Ao preceito acrescentamos um exemplo. Um senhor, que eu não conhecia, veio um dia me
ver, e me disse que era médium; que recebia comunicações de um Espírito muito elevado
que o encarregara de vir junto a mim fazer-me uma revelação a respeito de uma trama que,
segundo ele, se urdia contra mim, da parte de inimigos secretos que ele designou. "Quereis,
acrescentou, que eu escreva em vossa presença? De bom grado, respondi; mas devo dizervos,
desde logo, que esses inimigos devem ser menos temidos do que credes. Eu sei que os
tenho; quem não os tem? E os mais obstinados, freqüentemente, são aqueles a quem se fez
mais bem. Tenho para mim a consciência de não ter feito, voluntariamente, mal a ninguém;
os que me fizerem não poderão dizer-o mesmo, e Deus será o juiz entre nós. Vejamos,
todavia, o aviso que vosso Espírito quer me dar." Sobre isso esse senhor escreveu o que se
segue:
"Eu ordenei a C... (o nome do senhor) que é o facho da luz dos bons Espíritos, e que recebeu
deles a missão de difundi-la entre seus irmãos, de ir à casa de Allan Kardec, que deverá crer
cegamente no que lhe direi, porque estou em nome dos eleitos nomeados por Deus para
velar pela salvação dos homens, e que venho anunciar a verdade....." Eis o bastante, disselhe,
não tomeis o trabalho de prosseguir. Essa exortação basta para me mostrar com qual
Espírito estais relacionado; não acrescentarei senão uma palavra, é que para um Espírito que
se quer fazer de espertalhão, ele é bem inábil.

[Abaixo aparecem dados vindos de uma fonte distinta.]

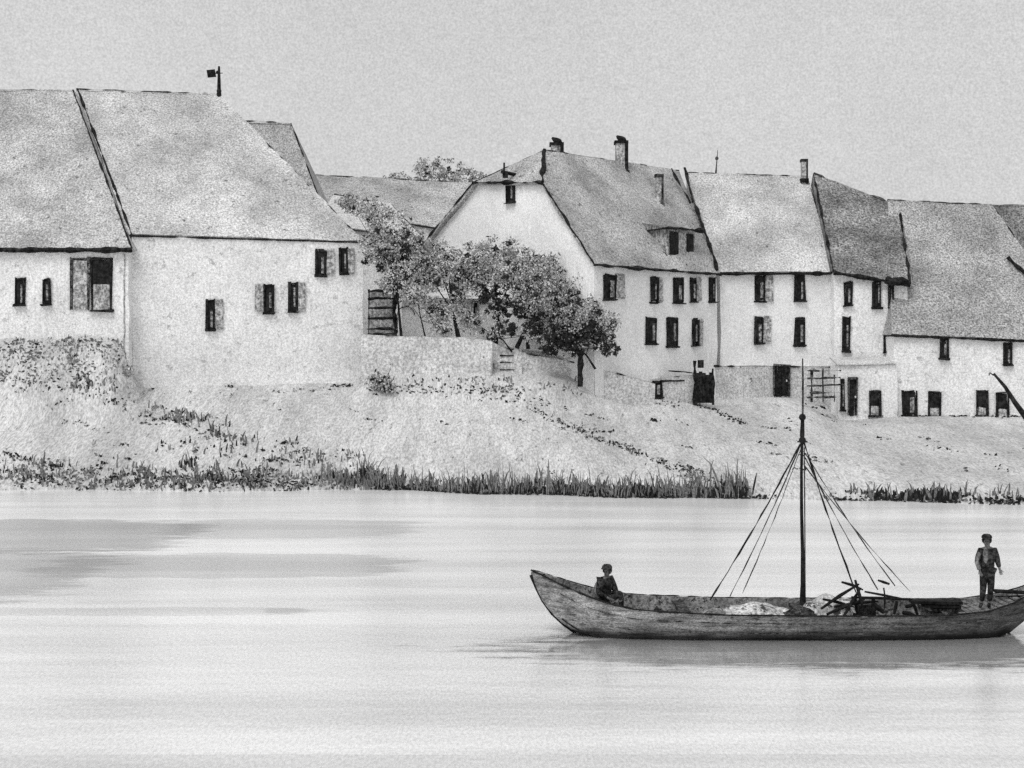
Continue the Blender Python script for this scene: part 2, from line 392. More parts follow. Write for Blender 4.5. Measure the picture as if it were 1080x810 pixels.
# E : great gable + facade running away to the right
e0 = P(627,277,80); e1 = P(756,287,88); gu = Vector((-.7,.714,0))
eL = e0+gu*15.6; eL.z = 14.2
rE = empty('house', Vector((9,84,4)), 'tall house with great white half-hipped gable and a dark dormer in its roof', 'house')
def gat(px, py):     # point on the gable plane
    return WG.hit(px, py)
WG = Wall(e0, eL); 
hipL, hipR = gat(503,193), gat(576,193)
apex0 = gat(546,160)
fu = (e1-e0); fu.z = 0; fu.normalize()
apex = apex0+fu*2.4; apex.z = CH+(HY-158)*apex.y/F
rEnd = P(716,180,97)
k_dir = gu*15.6
bk0 = e0+k_dir; bk0.z = eL.z; bk1 = e1+k_dir; bk1.z = 13.5
bm = bmesh.new(); o3 = -fu*.35; dn = Vector((0,-.0,0))
e0o = e0+o3-gu*.3+Vector((0,0,-.1)); e1o = e1-gu*.3+Vector((0,0,-.1))
hR = hipR+o3; hL = hipL+o3
slab(bm, [e0o, e1o, rEnd, apex, hR], .18)
slab(bm, [bk1, bk0+o3, hL, apex, rEnd], .18)
slab(bm, [hR, apex, hL], .16)
slab(bm, [e1o, bk1, rEnd], .16)
rfE = finish('roof', bm, M['roof_m'], rE)
bm = bmesh.new(); zb = 2.5
vb = lambda p: Vector((p.x,p.y,zb))
poly(bm, [vb(e0), e0, hipR-Vector((0,0,.1)), hipL-Vector((0,0,.1)), bk0, vb(bk0)])
poly(bm, [vb(e0), vb(e1), e1, e0]); poly(bm, [vb(e1), vb(bk1), bk1, e1]); poly(bm, [vb(bk1), vb(bk0), bk0, bk1])
finish('wall', bm, M['wall_b'], rE)
WE = Wall(e0, e1)
bm = bmesh.new(); ink(bm, e0o+Vector((0,-.1,-.08)), e1o+Vector((0,-.1,-.08)), .09, gap=.0); finish('eaves_board', bm, M['ink'], rE)
for a_, b_, r_, g_ in ((hR,e0o,.07,.08),(apex,hR,.13,.0),(hL,bk0+o3,.06,.15),(hL,hR,.09,.14),(apex,hL,.03,.25)):
    bm = bmesh.new(); ink(bm, a_, b_, r_, gap=g_); finish('verge_board', bm, M['ink'], rfE)
bm = bmesh.new(); ink(bm, apex, rEnd, .04, gap=.35); finish('ridge_tiles', bm, M['inkl'], rfE)
window(rE, WG, 535,192,543,214, name='loft_door', sill=True)
bm = bmesh.new(); p = gat(539,184); tube(bm, [p+fu*.5, p-fu*.8+Vector((0,0,.1))], .12); tube(bm, [p-fu*.6, p-fu*.6+Vector((0,0,.7))], .06)
cbox(bm, p-fu*.5+Vector((0,0,-.25)), .35,.35,.3); finish('hoist_beam', bm, M['ink'], rE)
for a in ((637,289,648,315,'r'),(686,292,692,318,'r'),(710,293,719,319,None),(728,293,733,318,'r'),(748,293,753,318,None),
          (681,335,691,362,None),(703,335,713,365,None),(730,336,735,364,'r')):
    window(rE, WE, *a[:4], shutter=a[4])
# dormer
bm = bmesh.new()
def onroof(px, py, a, b, c):
    n = (b-a).cross(c-a).normalized(); d = Vector(((px-HX)/F,1,-(py-HY)/F)); t = (a-Vector((0,0,CH))).dot(n)/d.dot(n); return d*t+Vector((0,0,CH))
def onE(px, py): return onroof(px, py, e0o, e1o, rEnd)
def onH(px,py): return onroof(px,py,*HR)
dm = empty('dormer', onE(708,270), None, None); setpar(dm, rE)
a = onE(704,270); b = onE(733,266); U = Vector((0,0,1)); wd = b-a; wd.z = 0; dep = gu*2.5; h = 1.75
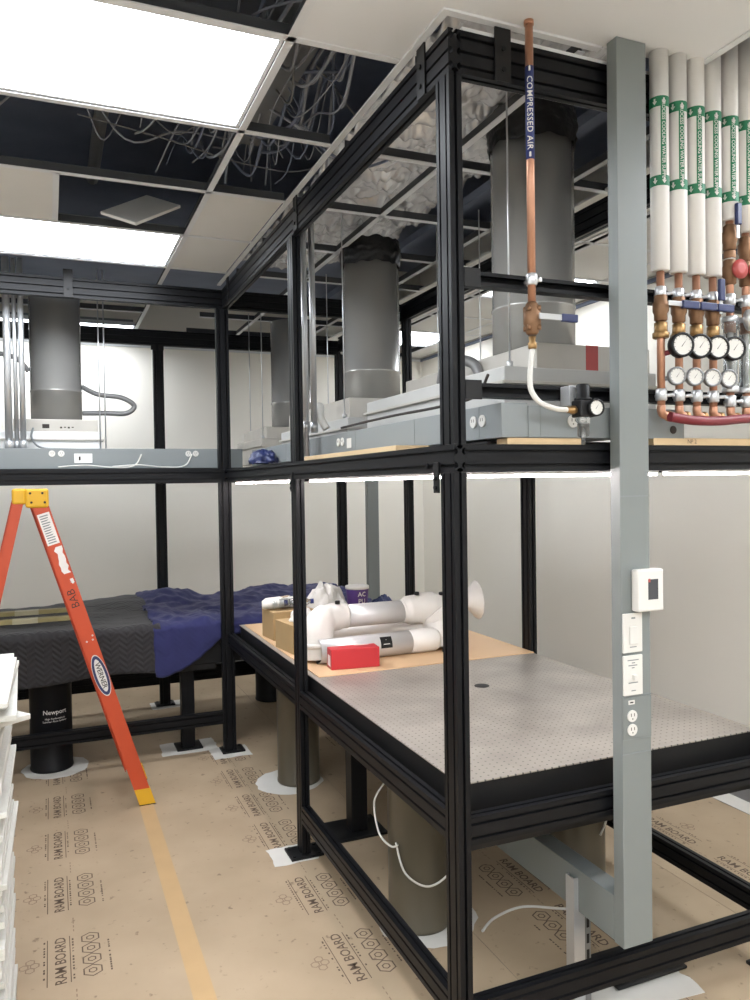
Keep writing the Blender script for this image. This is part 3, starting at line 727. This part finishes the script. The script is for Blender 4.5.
# ------------------------------------------------------------------ upper shelf: plywood, raceways, filter units and ducts
ZW = 1.7535
for lo, hi, lb in (((.02, .42, ZW), (.14, 1.38, ZW+.018), 'plywood strip along the left shelf edge between the near and middle posts'),
                   ((.17, .004, ZW), (.43, .06, ZW+.018), 'plywood strip under the raceway left of the grey column'), ((.68, -.0, ZW), (1.2, .06, ZW+.022), 'plywood strip with pencil marks right of the grey column')):
    o = B().box(lo, hi, .001).build('plywood_strip', m_wood); tag(o, lb, 'plywood')
    if lo[0] == .68:
        b = B().use(m_ink).text('NP 2', flat((.83, -.0006, ZW+.011), EX, EZ), .018); mk = b.build('marking', None, o)
tag(B().box((.145, .07, ZW), (1.2, 2.9, ZW+.012)).build('shelf_panel', m_blackpl), 'dark shelf panel behind the raceways inside the near frame', 'shelf')
tag(B().box((-2.2, 2.99, ZW-.0), (.14, 4.15, ZW+.012)).build('shelf_panel', m_blackpl), 'dark shelf panel inside the left frame', 'shelf')
ZR0, ZR1 = 1.7725, 1.862
rw = thing('raceway', 'grey wiring raceway along the shelf of the near frame with outlets', 'raceway', (.2, 1.3, ZR0))
B().box((.15, .0, ZR0), (.235, 2.85, ZR1+.006), .002).build('long_run', m_greyd, rw)
B().box((.236, .0, ZR0), (.80, .06, ZR1), .002).build('front_run', m_greyd, rw)
b = B()
for x in (.275, .62): b.box((x, -.0012, ZR0+.002), (x+.002, -.0002, ZR1-.002))
for y in (.12, .55, 1.1, 1.6, 2.1): b.box((.1488, y, ZR0+.002), (.1498, y+.002, ZR1+.004))
b.build('cover_joint', m_grey, rw)
for x in (.385, .425): outlet(rw, x, 1.82, -.0005, .036)
def outletx(parent, y, z, x, s=.034):
    b = B().use(m_white); b.lathe([(s/2, 0), (s/2, .004)], (x, y, z), (-1, 0, 0), 20); b.use(m_ink)
    for dy in (-.006, .005): b.box((x-.0045, y+dy, z-.001), (x-.004, y+dy+.002, z+.008))
    b.build('outlet', None, parent)
for y, z in ((.10, 1.825), (.15, 1.825), (1.25, 1.83), (1.30, 1.83)): outletx(rw, y, z, .1495)
B().box((.1485, 1.15, 1.80), (.1498, 1.2, 1.84)).build('blank_plate', m_white, rw)
B().lathe([(.012, 0), (.012, .002)], (.70+.055, -.0005, 1.80), (0, -1, 0)).build('knockout', m_ink, rw)
lr = thing('raceway', 'grey wiring raceway along the shelf of the left frame', 'raceway', (-1, 3.1, ZW+.012))
B().box((-2.2, 3.06, ZW+.0125), (.14, 3.14, 1.885), .002).build('long_run', m_greyd, lr)
for x in (-.98, -.93, -.20, -.155): outlet(lr, x, 1.855, 3.0595, .036)
B().box((-.86, 3.056, 1.80), (-.76, 3.0595, 1.855)).build('socket_plate', m_whitemetal, lr)
B().box((-.835, 3.0535, 1.815), (-.825, 3.056, 1.838)).build('socket', m_ink, lr)
for x, lb in ((-.75, 'white cable looped on the left shelf raceway, left one'), (-.45, 'white cable looped on the left shelf raceway, right one')):
    pts = [(x-.2, 3.03, 1.776), (x-.05, 3.02, 1.785), (x+.1, 3.03, 1.772), (x+.22, 3.02, 1.78), (x+.27, 3.05, 1.85)]
    tag(B().tube(pts, .004, 8, 8).build('cable', m_cablew), lb, 'cable')

def ffu(x0, y0, x1, y1, zb, hb, zp, label, mm_body, rods=None, plen=None):
    t = thing('fan_filter_unit', label, 'filter unit', ((x0+x1)/2, (y0+y1)/2, zb))
    B().box((x0, y0, zb), (x1, y1, zb+hb), .004).build('housing', mm_body, t)
    B().box((x0-.012, y0-.012, zb+hb-.055), (x1+.012, y1+.012, zb+hb-.045), .001).build('flange', m_stain, t)
    px0, py0, px1, py1 = plen
    B().box((px0, py0, zb+hb), (px1, py1, zp), .003).build('plenum', m_stain, t)
    if rods:
        for (a, c) in rods:
            b = B().cyl((a, c, zb+hb), (a, c, 2.935), .003, seg=8).cyl((a, c, zb+hb), (a, c, zb+hb+.02), .01, seg=6); b.build('hanger_rod', m_chrome, t)
    return t
def duct(x, y, z0, z1, label, r=.152, collar=True):
    t = thing('round_duct', label, 'duct', (x, y, z0))
    B().lathe([(r, 0), (r, .18), (r+.003, .182), (r+.003, .19), (r, .192), (r, z1-z0)], (x, y, z0), seg=56).build('pipe', m_duct, t)
    if collar:
        def fn(u, v):
            a = 2*PI*u; rr_ = r+.006+.009*noise.noise(V((math.cos(a)*5, math.sin(a)*5, v*9)))+.006*math.sin(v*PI)
            return V((x+rr_*math.cos(a), y+rr_*math.sin(a), z1-.02+.13*v+.014*noise.noise(V((math.cos(a)*3, math.sin(a)*3, 4)))))
        o = B().grid(72, 16, fn).build('flexible_collar', m_blackfab, t)
    return t
m_blackfab = mat('black_wrap_film', (16, 16, 18), .35, bump=.6, bscale=30)
f1 = ffu(.33, .27, .94, 1.42, 1.80, .215, 2.10, 'grey filter unit under the nearest duct, behind the compressed air pipe', m_lgrey, rods=((.37, .30), (.90, 1.38)), plen=(.47, .29, .93, 1.3))
B().box((.462, .285, 1.99), (.47, .29, 2.1)).build('seam_strip', m_stain, f1)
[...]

Esse senhor pareceu bastante escandalizado com o pouco caso que fiz de seu Espírito, que
ele tivera a bondade de tomar por algum arcanjo, ou pelo menos por algum santo da
primeira ordem, vindo propositadamente para ele.
"Mas, disse-lhe, esse Espírito mostra suas intenções por algumas palavras que acaba de
escrever, e é preciso convir que ele sabe bem pouco esconder seu jogo. De início, vos
ordena: portanto, ele quer vos ter sob sua dependência, o que é próprio de Espíritos
obsessores; ele vos chama o facho da luz dos bons Espíritos, linguagem passavelmente
enfática e ambígua, bem longe da simplicidade que caracteriza a dos bons Espíritos, e por aí
lisonjeia o vosso orgulho, e exalta a vossa importância, o que basta para torná-lo suspeito.
Ele se coloca, sem cerimônia, em nome dos eleitos nomeados por Deus: jactância indigna de
um Espírito verdadeiramente superior. Enfim, ele me disse que devo crer-lhe cegamente; isso
coroa a obra. Está bem aí o estilo desses Espíritos mentirosos que querem que sejam
acreditados sob palavra, porque sabem que têm tudo a perder em um exame sério. Com um
pouco mais de perspicácia, ele saberia que não me paga com belas palavras, e que se
dirigiria mal prescrevendo-lhe uma confiança cega.
De onde concluo que sois o joguete de um Espírito que vos mistifica e abusa de vossa boa-fé.
Eu vos convido a prestar séria atenção nisso, porque se vós não vos guardais, ele poderá vos
pregar uma peça a seu modo."
Não sei se esse senhor aproveitou a advertência, porque jamais o revi, assim como o seu
Espírito. Eu não terminaria se contasse todas as comunicações desse gênero que me
submetem, algumas vezes seriamente, como emanando dos maiores santos, da Virgem
Maria, e mesmo do Cristo, e era verdadeiramente curioso ver as torpezas que se debitavam a
esses nomes venerados; é preciso ser cego para se equivocar com sua origem, então que,
freqüentemente, uma única palavra equívoca, um único pensamento contraditório, bastam
para fazer descobrir a fraude a quem quer que se dê ao trabalho de refletir. Como exemplos
notáveis de apoio, convidamos os nossos leitores a terem a bondade de se reportarem aos
artigos publicados nos números da Revista Espírita dos meses de julho e outubro de 1858.